- **Aim**
Retype only the lines from the one containing "Model this scene" through the one containing "SC.camera = cam", both included, word for word. Pictures stay out of the copy.

- **Available records**
'''
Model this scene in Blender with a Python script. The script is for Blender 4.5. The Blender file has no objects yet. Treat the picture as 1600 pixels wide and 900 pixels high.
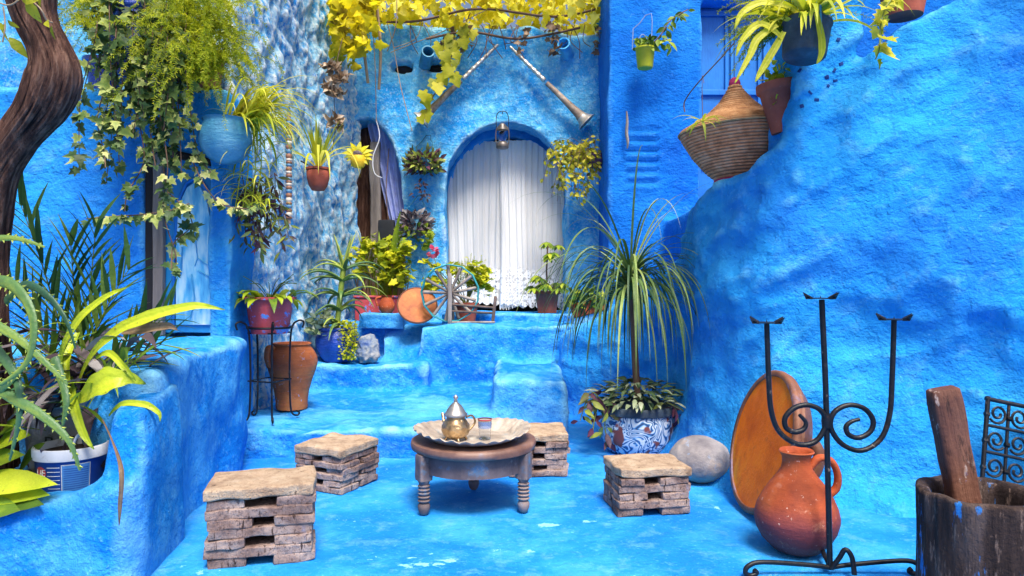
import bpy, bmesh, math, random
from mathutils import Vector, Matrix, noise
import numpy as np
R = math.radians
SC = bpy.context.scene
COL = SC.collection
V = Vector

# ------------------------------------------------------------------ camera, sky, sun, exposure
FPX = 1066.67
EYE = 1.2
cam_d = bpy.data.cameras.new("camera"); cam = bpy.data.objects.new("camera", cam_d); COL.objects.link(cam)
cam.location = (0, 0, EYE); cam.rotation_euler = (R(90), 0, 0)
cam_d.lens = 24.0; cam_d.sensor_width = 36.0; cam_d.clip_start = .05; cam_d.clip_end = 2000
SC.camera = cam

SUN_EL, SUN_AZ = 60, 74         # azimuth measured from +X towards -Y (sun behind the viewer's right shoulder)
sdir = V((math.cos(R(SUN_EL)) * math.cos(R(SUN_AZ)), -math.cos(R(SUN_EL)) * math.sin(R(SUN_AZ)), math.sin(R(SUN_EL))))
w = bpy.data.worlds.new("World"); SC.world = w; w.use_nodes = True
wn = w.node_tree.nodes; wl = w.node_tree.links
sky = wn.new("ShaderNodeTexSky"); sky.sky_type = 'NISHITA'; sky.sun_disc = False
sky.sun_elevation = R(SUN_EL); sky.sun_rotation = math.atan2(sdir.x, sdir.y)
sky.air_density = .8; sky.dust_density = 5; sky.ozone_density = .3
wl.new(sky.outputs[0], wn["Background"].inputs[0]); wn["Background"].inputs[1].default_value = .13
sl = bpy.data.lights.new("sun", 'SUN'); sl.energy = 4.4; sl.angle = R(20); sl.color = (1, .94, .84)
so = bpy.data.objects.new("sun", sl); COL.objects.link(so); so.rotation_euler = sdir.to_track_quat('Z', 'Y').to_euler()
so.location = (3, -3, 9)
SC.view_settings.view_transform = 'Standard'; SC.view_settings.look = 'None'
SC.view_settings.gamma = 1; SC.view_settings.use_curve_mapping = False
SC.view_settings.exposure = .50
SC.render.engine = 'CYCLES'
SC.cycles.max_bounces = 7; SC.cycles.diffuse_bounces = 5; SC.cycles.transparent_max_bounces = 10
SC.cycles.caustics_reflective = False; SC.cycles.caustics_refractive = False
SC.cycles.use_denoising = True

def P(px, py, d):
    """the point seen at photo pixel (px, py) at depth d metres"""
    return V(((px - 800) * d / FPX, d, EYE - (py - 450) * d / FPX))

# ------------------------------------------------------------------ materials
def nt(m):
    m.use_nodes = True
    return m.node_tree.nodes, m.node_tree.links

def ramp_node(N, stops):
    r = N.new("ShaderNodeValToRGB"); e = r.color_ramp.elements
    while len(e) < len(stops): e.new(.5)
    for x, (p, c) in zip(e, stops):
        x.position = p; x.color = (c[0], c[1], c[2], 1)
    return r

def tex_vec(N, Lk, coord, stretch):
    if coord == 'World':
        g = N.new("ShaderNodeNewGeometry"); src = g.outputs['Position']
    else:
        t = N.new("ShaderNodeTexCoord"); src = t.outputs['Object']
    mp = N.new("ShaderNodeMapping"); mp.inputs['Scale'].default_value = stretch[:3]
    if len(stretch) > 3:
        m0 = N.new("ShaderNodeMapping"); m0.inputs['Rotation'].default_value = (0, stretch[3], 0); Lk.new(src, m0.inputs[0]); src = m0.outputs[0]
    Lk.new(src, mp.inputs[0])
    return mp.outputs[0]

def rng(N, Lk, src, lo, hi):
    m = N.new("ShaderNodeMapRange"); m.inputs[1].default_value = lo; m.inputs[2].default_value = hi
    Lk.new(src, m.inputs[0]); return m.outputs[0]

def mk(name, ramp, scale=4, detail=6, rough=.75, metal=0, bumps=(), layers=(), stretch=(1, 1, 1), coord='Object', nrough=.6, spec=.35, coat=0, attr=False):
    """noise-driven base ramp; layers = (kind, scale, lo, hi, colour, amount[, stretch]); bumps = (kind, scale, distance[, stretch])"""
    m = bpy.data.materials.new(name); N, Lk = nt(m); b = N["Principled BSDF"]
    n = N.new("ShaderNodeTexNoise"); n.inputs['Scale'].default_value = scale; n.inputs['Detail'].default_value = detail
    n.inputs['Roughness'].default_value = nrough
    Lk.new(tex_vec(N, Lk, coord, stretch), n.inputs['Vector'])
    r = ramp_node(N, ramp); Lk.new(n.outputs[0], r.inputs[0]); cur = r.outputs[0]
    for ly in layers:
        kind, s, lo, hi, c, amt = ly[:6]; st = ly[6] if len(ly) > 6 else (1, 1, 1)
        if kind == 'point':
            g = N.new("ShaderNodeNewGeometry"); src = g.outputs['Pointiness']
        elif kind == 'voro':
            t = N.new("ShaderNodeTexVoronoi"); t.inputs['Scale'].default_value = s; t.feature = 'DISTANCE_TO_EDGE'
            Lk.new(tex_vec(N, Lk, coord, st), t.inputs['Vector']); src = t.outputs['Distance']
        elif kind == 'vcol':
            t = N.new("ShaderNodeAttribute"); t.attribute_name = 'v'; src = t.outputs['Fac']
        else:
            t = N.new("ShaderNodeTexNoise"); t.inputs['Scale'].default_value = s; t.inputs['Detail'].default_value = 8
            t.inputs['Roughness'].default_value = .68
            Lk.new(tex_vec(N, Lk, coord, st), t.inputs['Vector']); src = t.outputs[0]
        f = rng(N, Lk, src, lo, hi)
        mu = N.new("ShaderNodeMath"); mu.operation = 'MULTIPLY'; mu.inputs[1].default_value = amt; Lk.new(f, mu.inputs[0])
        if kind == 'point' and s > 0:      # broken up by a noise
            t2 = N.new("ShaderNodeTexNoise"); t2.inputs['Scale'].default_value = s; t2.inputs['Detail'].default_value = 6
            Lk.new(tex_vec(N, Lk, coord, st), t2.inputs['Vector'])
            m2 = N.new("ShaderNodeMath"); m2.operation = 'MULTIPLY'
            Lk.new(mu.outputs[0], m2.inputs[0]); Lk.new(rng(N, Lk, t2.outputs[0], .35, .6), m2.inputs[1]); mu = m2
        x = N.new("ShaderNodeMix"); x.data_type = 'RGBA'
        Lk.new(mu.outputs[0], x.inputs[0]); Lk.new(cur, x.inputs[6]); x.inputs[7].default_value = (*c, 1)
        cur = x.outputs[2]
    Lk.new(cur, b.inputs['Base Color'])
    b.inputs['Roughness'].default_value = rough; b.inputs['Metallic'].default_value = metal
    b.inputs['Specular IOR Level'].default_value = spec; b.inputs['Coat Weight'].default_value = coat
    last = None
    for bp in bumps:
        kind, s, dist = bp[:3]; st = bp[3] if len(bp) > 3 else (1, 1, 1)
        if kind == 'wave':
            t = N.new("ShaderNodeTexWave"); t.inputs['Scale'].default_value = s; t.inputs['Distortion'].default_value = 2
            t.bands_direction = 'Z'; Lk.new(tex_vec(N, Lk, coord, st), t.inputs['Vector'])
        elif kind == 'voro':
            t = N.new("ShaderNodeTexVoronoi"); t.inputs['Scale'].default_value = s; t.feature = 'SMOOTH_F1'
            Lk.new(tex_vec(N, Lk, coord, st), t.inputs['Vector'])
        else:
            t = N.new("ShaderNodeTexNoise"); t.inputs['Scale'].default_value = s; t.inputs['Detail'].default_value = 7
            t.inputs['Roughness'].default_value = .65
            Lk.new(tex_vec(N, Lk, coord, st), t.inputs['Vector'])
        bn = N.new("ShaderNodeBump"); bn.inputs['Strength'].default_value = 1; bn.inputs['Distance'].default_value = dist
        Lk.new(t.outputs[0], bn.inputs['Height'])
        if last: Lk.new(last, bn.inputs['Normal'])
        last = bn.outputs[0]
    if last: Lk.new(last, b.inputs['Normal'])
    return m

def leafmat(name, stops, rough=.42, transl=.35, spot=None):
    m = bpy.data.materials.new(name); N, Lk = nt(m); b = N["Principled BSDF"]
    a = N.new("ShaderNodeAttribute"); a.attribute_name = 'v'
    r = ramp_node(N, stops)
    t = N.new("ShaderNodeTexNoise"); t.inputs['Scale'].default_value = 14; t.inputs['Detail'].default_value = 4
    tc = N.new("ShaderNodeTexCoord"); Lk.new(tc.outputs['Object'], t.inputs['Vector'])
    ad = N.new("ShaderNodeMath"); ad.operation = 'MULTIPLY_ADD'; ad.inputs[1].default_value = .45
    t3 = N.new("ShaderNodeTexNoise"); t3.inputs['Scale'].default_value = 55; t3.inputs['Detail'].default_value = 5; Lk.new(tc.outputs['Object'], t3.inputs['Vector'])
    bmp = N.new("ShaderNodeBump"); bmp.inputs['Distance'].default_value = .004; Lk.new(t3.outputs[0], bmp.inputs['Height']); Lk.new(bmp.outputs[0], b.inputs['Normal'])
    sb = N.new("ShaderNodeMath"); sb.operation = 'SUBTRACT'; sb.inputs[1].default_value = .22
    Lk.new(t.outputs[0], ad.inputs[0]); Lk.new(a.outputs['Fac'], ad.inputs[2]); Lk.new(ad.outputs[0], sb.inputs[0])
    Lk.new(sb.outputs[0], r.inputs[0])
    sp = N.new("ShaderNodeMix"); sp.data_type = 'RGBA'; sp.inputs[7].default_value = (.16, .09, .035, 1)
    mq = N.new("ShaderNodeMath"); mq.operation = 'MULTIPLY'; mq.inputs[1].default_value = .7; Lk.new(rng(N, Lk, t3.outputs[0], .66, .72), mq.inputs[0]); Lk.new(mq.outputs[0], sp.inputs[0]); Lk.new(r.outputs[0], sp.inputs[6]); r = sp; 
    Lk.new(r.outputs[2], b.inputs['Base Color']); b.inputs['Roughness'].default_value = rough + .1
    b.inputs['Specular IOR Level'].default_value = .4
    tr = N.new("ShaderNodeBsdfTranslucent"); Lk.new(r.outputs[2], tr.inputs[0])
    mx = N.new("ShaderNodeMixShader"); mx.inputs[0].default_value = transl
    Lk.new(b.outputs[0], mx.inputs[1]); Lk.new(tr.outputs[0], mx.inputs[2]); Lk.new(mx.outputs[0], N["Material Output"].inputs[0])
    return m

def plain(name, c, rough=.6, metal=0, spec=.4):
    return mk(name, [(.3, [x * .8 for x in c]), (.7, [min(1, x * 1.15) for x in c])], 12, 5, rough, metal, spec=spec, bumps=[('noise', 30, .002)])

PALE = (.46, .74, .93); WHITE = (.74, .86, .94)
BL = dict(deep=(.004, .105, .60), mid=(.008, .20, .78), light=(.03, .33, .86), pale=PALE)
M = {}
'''
'''
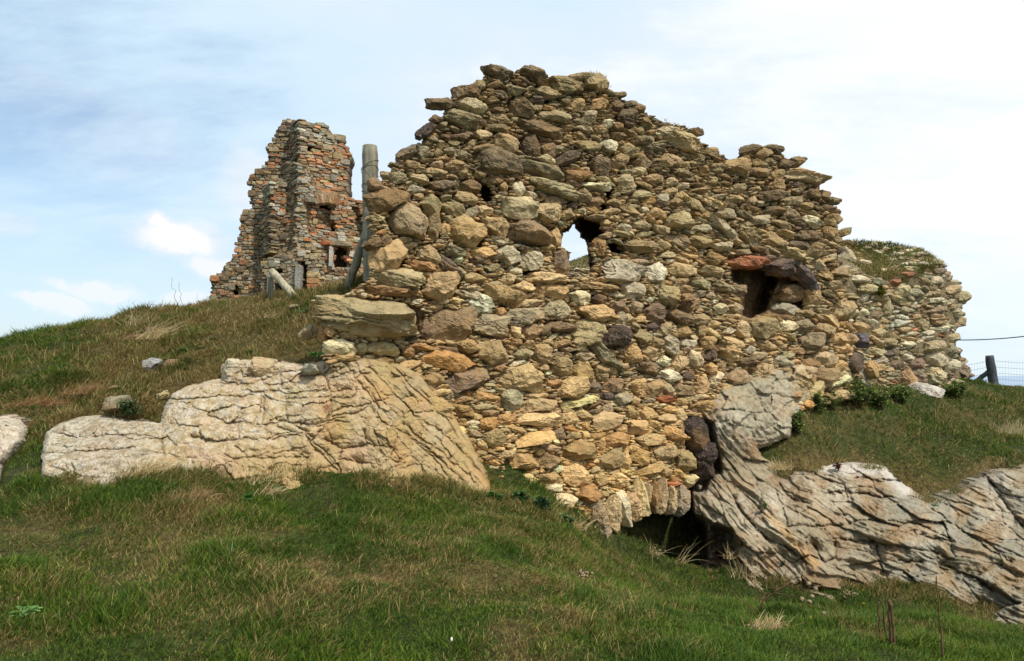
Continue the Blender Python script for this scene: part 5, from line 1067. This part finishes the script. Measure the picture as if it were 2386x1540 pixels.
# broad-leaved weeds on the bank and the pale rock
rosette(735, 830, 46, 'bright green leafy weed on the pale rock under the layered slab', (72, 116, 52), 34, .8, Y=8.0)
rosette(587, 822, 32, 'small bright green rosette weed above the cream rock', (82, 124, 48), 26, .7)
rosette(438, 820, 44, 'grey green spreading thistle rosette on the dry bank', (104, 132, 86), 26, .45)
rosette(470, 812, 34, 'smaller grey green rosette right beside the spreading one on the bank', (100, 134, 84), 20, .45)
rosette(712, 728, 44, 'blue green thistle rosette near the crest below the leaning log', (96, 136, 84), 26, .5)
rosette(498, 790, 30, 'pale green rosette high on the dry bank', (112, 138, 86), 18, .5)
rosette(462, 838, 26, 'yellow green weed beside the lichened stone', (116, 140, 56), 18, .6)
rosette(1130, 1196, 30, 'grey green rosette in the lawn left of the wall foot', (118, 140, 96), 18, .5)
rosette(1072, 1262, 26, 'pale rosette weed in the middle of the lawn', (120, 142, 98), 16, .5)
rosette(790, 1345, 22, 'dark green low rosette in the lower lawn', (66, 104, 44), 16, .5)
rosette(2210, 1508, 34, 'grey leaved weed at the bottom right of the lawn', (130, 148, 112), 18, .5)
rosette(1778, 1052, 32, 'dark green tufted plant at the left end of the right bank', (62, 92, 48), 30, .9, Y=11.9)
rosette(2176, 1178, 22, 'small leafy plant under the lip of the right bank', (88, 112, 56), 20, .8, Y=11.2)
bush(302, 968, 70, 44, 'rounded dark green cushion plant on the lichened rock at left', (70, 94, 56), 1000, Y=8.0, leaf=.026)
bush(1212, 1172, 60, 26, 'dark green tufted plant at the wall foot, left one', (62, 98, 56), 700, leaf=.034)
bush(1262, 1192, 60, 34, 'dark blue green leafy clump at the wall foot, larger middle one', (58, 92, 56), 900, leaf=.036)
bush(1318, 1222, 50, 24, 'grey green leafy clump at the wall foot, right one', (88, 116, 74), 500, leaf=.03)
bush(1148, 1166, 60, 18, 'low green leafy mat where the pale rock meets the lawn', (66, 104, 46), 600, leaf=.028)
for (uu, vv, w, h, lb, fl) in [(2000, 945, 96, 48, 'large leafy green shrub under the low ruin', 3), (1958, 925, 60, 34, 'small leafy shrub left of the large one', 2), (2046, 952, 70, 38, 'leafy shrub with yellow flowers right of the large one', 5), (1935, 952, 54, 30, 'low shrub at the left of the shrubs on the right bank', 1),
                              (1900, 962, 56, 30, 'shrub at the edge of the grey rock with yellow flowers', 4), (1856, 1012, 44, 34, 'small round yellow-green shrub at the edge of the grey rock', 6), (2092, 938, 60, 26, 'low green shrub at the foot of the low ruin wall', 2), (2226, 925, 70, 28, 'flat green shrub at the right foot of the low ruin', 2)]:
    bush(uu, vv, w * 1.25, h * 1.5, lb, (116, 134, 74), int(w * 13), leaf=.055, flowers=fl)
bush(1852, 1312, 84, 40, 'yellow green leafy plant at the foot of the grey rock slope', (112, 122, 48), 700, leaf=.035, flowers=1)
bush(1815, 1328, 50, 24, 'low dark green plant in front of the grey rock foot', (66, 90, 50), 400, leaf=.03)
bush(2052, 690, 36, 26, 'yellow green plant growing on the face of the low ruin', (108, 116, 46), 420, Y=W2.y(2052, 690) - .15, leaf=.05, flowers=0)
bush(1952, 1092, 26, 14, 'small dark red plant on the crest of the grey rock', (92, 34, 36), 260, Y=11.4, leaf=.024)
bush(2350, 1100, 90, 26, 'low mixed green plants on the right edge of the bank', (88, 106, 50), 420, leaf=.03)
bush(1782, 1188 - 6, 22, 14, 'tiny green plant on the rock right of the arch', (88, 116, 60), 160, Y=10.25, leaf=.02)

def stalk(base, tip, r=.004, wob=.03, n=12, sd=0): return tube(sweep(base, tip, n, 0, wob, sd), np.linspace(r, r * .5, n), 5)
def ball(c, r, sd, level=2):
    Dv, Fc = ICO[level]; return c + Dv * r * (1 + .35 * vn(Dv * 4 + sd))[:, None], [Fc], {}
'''
- **Complete answer**
Model this scene in Blender with a Python script. The script is for Blender 4.5. The Blender file has no objects yet. Treat the picture as 1600 pixels wide and 900 pixels high.
import bpy, bmesh, math, random
from mathutils import Vector, Matrix, noise
import numpy as np
R = math.radians
SC = bpy.context.scene
COL = SC.collection
V = Vector

# ------------------------------------------------------------------ camera, sky, sun, exposure
FPX = 1066.67
EYE = 1.2
cam_d = bpy.data.cameras.new("camera"); cam = bpy.data.objects.new("camera", cam_d); COL.objects.link(cam)
cam.location = (0, 0, EYE); cam.rotation_euler = (R(90), 0, 0)
cam_d.lens = 24.0; cam_d.sensor_width = 36.0; cam_d.clip_start = .05; cam_d.clip_end = 2000
SC.camera = cam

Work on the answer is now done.